Mais il ne se laisse certainement pas démonter par elle. Sa mise en scène reste toujours aussi virtuose et inventive, capable de créer du suspense dans n’importe quelle situation, sur une base même infime. La vie sans principe regorge de tels moments, à un ou deux protagonistes enfermés dans des bureaux aveugles et aux prises avec des ordinateurs ou autres objets inanimés, qui par la seule force des cadrages et du découpage font grimper notre rythme cardiaque et notre tension. To donne à son histoire la forme d’un thriller étouffant, et simultanément l’esprit d’une farce amorale et allègre. Une part des péripéties et des figures du récit sont ouvertement excessives, bouffonnes, tel Panthère, son QI déficient, ses tics incessants (après Mad detective, To offre une nouvelle fois à l’acteur Lau Ching-Wan l’occasion de jouer un rôle borderline, captivant et dont il fait des merveilles) ; mais aussi l’usurier ou encore l’agression dont ce dernier est victime.
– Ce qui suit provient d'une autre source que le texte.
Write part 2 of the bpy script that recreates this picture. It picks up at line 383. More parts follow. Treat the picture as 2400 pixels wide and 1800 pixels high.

Cette part est suffisamment importante pour infléchir le ton général du film, le tirer vers la facétie qui est finalement tout ce que mérite cette finance devenue folle. La pirouette joyeuse qui conclut La vie sans principe est à considérer en ce sens : puisque toutes ces opérations complexes et brassant des millions ne sont pas beaucoup plus évoluées que des paris de casino, il n’y a pas de raison que leur issue soit forcément défavorable aux personnages.